Zhao Zhao - Desert Camel
by Jérôme Sans
Exhibition catalogue of Zhao Zaho, Desert Camel
© Tang Contemporary Art, 2017
Pagination: 125 pages
In 2015, when Zhao Zhao was conceptualizing Taklamakan Project, he attempted to move the cable for the piece using the ancient method of the camel. However, because of the complexity and difficulty of implementing the project, Zhao Zhao ended up selecting a more modern method. In this exhibition, this camel will live for ten days in a modern environment, and the historical information and current symbols that the camel represents will create a distinctive landscape in the space. The camel is like a living fossil, providing the artist and the exhibition with an entirely new visual aesthetic and real meaning, and because of its circumstances, the camel becomes the starting point and the form of this exhibition.
Zhao Zhao’s Fragments series has appeared often in his previous presentations, and Desert is a continuation of this concept. A 3x5-meter fragment comprised of steel and copper plates with curving, spreading edges create the outline of an undulating desert, linking copper fragments from past civilizations with the steel of modern industry. Desert is the most important part of this exhibition; it is a re-evaluation of Taklamakan Project, but it is also a real reference point for Camel and the historical background for the exhibition.

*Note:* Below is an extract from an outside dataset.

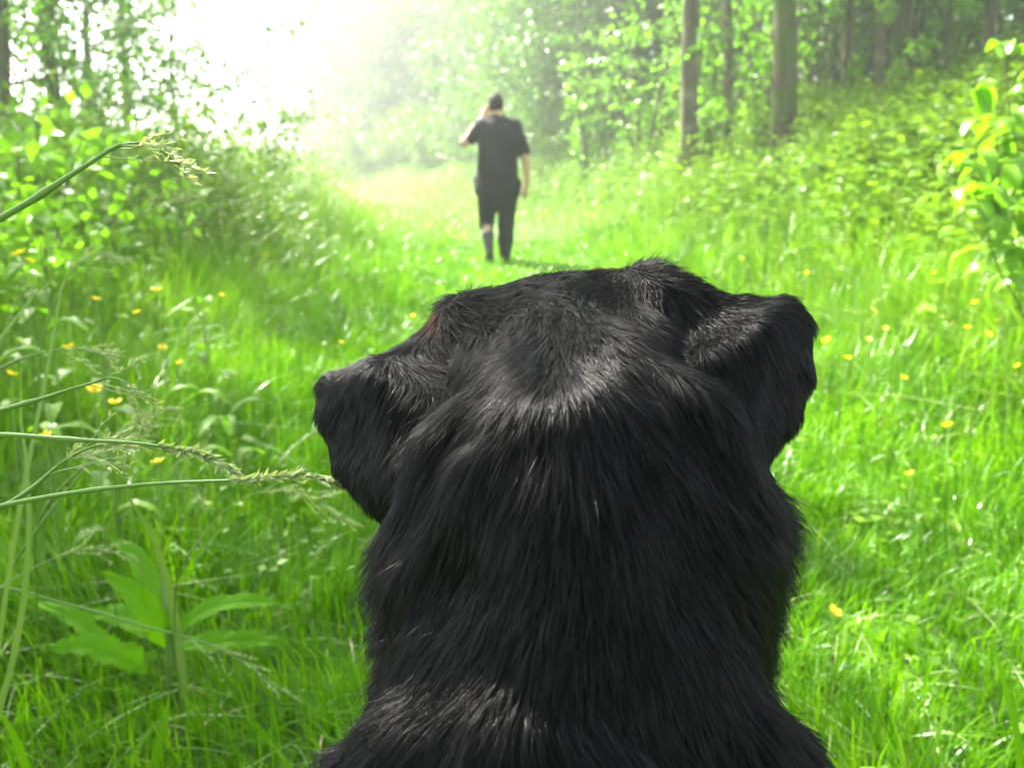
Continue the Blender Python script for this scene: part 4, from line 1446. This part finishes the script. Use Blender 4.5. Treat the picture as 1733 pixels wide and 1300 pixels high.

When the intense visual forms of Desert and Camel appear in the same time and space, Zhao Zhao purposely treats them as two fragmentary glimpses of another reality: an artist who is always beginning a new journey, the “Western Regions” and Central Asia, the Silk Road, fifteenth-century colonizers, Zhao Zhao’s parents, and Zhao Zhao’s two long journeys into the Taklamakan Desert. However, this is also a reverse consideration of the reality in which we live; behind the narrative and visual feeling, an aesthetic that pierces through these two fragmentary glimpses can reveal the realities that are taking place behind the metaphor.